EXTRA: The Case of Judy’s MIA Oscar

Memo to all past and future Oscar recipients: After your star has faded, after you’ve spent your fortune and pawned all your silverware, don’t even think about selling that gold statue on your mantle. And remind your loved ones not to try selling it after you’re dead.

Just ask Sid Luft, ex-manager and onetime husband (from 1952 to 1962) of the late Judy Garland, and he’ll tell you how big a headache it is to get on the Academy of Motion Picture Arts and Sciences’ hit list.

Luft was in court Friday, fending off an Academy lawsuit accusing him of trying to sell Garland‘s Oscar on the Web.

A Web site called Nate’s Autographs (www.natesautographs.com) recently listed Garland‘s long-lost 1940 mini-Oscar statuette, which she received “for her outstanding performance as a screen juvenile” in “The Wizard of Oz,” for sale. The auction, which has since been removed from the site, indicated that Luft had endorsed the sale.

Garland reportedly lost said statuette in the 1950s, and it was replaced by the Academy in 1958.

But here’s the catch: When she accepted the replacement, Garland signed an agreement promising not to sell the statue without first offering it to the Academy for $10 (today, all Oscar recipients must sign such a contract). The agreement was retroactive, meaning that it also applied to the MIA 1940 statue, should it ever turn up again.

The Academy’s lawsuit names both Nate’s Auctions and Luft, even though Luft says he had nothing to do with the auction. Academy spokesman John Pavlik says Luft is a defendant “simply because he’s the last person that supposedly had [the statue] in his possession.”

But the way Luft tells it, he doesn’t even know whether the trophy that was put up for bid was the real deal -– or if the entire thing was just a hoax.

“I have no idea,” Luft, now 85, tells Hollywood.com. “It’s like the Maltese Falcon.”

Luft added that he doesn’t know what happened to the 1940 statuette, but he thinks Garland broke it.

The folks behind the Oscars don’t know what happened to the little gold guy, either, but a photograph on the Nate’s Autographs site appeared to be the bonafide 1940 trophy, says Joel Thvedt, an attorney for the Academy.

Meanwhile, we tried contacting Nate Sanders, the guy behind Nate’s Auctions, but he hasn’t responded with his side to this mystery tale.

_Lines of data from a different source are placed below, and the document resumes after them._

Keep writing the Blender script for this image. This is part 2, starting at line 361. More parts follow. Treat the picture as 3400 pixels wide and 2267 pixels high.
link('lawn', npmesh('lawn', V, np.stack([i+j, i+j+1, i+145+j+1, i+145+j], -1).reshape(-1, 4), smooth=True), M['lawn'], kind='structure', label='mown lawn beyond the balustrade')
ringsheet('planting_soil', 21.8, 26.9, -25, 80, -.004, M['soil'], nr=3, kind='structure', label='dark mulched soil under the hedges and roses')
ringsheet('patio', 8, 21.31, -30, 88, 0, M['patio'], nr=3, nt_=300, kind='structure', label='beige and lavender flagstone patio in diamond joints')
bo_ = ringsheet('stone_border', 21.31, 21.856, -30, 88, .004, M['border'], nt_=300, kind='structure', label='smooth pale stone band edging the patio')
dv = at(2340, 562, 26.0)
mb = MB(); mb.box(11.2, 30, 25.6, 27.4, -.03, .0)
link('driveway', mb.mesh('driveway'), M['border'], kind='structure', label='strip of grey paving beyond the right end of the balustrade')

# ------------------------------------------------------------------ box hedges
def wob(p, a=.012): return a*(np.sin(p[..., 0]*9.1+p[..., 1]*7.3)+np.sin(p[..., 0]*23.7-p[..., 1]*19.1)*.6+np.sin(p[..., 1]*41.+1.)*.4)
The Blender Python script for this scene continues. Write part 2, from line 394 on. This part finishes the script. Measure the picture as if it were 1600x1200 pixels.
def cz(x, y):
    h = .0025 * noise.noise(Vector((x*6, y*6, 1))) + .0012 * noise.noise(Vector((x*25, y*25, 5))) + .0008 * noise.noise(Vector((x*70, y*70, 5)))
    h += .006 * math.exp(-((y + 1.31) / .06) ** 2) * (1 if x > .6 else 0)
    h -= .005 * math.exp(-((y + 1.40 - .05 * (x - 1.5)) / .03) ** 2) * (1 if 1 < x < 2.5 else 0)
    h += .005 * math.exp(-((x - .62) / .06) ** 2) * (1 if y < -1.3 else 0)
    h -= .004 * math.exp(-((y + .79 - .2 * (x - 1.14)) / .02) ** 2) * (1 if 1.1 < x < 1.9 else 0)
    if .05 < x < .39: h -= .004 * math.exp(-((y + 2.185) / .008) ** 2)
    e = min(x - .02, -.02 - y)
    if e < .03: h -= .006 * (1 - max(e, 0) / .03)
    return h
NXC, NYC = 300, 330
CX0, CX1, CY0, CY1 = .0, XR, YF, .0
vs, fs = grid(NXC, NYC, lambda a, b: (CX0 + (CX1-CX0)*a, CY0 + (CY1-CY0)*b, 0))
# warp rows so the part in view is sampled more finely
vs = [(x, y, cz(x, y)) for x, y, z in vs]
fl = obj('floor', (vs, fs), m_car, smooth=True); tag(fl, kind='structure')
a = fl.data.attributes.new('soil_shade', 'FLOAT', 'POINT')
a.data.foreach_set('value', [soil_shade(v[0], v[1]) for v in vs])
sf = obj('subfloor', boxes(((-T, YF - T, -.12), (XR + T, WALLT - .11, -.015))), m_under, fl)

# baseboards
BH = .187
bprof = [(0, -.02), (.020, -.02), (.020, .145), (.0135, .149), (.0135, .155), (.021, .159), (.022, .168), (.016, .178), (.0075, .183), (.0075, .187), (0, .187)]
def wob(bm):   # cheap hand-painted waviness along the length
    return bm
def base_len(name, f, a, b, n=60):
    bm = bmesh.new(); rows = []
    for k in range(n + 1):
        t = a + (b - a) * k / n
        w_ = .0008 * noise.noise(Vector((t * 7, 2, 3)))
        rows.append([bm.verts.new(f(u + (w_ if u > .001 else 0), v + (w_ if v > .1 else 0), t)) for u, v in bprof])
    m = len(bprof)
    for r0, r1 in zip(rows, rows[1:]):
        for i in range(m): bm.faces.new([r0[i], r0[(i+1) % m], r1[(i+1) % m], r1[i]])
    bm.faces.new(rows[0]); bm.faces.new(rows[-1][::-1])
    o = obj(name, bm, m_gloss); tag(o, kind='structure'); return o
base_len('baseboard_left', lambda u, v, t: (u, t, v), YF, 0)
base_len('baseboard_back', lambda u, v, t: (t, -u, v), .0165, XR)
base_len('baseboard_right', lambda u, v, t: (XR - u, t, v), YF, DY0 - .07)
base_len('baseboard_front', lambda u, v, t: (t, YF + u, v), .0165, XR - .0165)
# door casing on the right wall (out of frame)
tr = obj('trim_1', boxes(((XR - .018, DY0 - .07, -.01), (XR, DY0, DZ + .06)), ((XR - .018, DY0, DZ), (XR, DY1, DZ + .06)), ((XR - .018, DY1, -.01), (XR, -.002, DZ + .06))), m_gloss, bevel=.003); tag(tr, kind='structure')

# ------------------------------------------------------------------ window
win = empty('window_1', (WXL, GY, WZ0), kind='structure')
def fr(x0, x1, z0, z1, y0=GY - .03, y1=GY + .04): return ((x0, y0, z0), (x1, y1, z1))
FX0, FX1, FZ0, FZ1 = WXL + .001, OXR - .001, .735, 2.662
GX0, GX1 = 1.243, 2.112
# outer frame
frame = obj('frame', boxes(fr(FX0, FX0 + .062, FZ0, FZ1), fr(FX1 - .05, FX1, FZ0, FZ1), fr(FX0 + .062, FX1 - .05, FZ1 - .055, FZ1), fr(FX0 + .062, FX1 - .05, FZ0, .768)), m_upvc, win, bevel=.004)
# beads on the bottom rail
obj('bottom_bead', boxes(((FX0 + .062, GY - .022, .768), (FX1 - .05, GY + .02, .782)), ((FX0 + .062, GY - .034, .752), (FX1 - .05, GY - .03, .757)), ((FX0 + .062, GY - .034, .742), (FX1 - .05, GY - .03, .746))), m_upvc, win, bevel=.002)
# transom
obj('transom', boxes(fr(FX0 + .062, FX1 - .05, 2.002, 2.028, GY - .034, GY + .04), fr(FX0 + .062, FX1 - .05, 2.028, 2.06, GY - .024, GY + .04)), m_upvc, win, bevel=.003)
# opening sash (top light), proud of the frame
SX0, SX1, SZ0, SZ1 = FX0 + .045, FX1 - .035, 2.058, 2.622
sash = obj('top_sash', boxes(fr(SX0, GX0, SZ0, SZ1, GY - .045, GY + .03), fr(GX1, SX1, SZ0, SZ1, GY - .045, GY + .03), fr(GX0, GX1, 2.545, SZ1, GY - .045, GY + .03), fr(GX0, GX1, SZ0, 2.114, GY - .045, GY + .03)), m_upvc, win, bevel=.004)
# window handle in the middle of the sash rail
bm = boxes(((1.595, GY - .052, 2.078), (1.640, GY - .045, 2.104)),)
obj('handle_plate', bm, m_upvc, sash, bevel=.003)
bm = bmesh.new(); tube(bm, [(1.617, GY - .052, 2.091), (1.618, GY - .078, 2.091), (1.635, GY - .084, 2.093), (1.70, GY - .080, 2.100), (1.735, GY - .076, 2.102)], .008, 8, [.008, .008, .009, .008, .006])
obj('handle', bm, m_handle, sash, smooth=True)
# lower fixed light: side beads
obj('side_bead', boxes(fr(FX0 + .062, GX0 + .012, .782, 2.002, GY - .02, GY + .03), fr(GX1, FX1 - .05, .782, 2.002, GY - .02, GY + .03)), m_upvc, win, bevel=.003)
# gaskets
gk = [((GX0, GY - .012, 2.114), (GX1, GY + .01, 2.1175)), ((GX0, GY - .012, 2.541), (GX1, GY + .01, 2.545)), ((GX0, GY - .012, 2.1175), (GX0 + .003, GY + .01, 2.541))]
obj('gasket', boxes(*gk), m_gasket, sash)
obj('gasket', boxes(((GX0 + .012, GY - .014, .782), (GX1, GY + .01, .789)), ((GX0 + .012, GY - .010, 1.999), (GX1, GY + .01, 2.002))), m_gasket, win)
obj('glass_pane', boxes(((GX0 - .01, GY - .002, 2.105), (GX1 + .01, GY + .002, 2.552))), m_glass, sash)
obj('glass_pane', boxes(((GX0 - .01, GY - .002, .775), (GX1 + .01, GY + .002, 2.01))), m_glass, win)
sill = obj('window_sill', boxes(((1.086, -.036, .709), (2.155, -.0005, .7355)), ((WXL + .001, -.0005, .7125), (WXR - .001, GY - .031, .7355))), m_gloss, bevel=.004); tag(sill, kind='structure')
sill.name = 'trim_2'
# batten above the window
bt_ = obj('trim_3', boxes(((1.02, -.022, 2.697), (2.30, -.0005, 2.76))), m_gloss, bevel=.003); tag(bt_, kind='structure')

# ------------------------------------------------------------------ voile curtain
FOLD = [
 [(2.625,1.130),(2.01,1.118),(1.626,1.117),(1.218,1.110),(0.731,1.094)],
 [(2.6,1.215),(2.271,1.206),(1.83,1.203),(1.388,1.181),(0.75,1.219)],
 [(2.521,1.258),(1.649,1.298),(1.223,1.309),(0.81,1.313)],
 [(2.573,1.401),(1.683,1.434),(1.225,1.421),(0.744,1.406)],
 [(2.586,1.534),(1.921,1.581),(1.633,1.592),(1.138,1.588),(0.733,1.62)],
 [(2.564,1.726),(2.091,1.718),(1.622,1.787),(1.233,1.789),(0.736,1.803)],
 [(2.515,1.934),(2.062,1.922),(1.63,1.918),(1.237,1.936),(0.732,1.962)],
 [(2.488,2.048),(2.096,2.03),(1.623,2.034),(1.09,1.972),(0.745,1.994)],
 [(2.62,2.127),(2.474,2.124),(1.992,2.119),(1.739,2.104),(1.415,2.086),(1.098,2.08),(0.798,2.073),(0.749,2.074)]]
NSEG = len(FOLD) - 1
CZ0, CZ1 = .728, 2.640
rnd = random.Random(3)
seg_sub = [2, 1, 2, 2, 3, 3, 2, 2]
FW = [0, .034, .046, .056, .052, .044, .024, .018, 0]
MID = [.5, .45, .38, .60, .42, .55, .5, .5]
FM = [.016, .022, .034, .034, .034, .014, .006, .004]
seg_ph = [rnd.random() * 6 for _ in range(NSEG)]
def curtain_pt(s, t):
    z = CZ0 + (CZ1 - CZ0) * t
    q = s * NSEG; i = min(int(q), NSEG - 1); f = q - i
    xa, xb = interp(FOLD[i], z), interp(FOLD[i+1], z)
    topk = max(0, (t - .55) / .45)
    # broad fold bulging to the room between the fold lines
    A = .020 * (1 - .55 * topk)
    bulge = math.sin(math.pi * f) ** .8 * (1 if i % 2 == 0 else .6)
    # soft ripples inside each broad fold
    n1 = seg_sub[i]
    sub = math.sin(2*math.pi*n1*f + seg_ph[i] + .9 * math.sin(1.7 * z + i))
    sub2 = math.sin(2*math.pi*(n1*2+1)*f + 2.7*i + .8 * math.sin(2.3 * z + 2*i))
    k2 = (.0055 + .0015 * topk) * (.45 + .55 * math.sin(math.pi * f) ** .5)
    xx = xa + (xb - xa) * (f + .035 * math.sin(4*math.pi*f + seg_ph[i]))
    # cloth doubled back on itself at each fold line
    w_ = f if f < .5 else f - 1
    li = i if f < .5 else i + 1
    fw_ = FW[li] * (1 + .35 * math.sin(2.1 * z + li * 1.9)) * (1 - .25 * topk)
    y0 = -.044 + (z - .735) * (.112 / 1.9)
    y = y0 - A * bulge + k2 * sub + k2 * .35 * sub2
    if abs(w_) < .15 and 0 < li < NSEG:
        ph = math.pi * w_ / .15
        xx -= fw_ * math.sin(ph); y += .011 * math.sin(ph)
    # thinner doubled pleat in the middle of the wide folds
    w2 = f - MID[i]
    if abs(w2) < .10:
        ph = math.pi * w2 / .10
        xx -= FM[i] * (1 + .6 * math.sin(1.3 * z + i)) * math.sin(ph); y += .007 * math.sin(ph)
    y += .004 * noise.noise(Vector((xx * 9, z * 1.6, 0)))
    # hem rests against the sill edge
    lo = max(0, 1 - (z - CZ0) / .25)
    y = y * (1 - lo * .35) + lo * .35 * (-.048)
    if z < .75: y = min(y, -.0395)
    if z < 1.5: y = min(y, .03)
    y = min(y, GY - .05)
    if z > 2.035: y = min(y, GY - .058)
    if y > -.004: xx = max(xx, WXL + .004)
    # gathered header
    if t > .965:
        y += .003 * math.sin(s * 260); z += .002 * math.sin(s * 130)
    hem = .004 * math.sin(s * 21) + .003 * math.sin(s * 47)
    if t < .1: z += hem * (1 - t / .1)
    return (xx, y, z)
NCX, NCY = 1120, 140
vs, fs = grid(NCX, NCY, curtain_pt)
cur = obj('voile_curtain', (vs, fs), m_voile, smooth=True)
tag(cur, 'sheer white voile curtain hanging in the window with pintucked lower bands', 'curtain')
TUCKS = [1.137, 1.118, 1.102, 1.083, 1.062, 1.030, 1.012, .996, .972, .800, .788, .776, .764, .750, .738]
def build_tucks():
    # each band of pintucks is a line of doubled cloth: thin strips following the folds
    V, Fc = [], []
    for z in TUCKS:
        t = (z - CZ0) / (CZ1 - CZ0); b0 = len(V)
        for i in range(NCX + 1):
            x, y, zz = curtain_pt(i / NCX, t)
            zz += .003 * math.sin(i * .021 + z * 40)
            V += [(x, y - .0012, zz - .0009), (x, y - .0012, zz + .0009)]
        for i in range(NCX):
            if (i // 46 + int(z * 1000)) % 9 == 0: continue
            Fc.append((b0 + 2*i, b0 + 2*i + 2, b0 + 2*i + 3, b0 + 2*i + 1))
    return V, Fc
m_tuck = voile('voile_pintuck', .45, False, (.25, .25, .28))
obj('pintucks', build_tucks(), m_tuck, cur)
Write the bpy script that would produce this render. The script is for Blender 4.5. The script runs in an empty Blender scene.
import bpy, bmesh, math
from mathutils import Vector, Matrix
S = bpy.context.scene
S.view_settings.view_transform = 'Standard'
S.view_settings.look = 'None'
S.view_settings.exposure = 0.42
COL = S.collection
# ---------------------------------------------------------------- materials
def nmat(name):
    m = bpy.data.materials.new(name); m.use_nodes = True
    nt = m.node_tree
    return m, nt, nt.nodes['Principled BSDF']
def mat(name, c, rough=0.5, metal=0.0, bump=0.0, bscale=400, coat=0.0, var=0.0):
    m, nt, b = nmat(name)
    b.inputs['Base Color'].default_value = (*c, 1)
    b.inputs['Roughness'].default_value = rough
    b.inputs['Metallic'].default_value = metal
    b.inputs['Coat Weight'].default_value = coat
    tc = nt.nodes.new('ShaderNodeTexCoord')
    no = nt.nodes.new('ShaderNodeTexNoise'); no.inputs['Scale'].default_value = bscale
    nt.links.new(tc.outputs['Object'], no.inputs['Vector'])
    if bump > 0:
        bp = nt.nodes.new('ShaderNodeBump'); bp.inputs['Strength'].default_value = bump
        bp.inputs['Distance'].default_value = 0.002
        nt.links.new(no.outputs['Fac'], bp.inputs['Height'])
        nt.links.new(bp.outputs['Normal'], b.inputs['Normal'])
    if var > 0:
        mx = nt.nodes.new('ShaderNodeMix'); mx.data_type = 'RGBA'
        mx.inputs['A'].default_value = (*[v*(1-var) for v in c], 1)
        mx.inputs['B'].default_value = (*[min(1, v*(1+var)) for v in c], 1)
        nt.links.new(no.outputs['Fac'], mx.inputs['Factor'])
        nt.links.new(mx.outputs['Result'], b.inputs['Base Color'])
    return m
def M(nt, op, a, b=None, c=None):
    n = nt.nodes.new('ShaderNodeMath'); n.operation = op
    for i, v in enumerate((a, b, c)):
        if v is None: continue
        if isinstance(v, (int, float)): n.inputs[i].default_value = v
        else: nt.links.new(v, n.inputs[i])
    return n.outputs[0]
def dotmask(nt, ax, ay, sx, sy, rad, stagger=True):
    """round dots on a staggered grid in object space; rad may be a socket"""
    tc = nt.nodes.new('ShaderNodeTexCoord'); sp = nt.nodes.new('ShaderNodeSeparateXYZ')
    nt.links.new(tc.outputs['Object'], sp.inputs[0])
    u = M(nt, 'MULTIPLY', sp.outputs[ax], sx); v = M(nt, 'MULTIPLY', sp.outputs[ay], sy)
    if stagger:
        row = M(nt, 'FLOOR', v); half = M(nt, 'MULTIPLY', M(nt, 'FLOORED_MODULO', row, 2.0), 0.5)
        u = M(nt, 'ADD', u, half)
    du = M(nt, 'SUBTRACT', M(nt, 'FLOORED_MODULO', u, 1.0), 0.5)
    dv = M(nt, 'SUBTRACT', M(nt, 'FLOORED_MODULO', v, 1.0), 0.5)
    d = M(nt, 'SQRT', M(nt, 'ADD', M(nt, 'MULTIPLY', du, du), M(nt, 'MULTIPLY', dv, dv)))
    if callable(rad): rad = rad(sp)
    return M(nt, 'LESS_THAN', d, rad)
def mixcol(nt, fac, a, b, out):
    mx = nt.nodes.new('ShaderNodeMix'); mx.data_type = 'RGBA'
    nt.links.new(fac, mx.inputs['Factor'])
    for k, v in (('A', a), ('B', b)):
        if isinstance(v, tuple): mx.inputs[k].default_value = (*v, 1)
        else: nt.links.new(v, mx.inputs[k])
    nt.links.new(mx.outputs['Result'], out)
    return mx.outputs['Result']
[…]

This isn’t the first time the Academy has sued Luft for trying to sell a Garland Oscar. In 1993, he tried auctioning the 1958 replacement trophy through Christie’s, but the Academy got a court injunction preventing it. (Luft later gave the trophy to daughter Lorna Luft.)

But Luft’s lawyer, Stephen Spatano, says the Academy has no evidence that the ex-showbiz magnate (who produced Garland‘s 1954 classic “A Star Is Born”) has done anything wrong this time.

“Mr. Luft has no connection with anything that’s going on in this case,” says Spatano. “This is just an example of the Academy using its power to bully people.”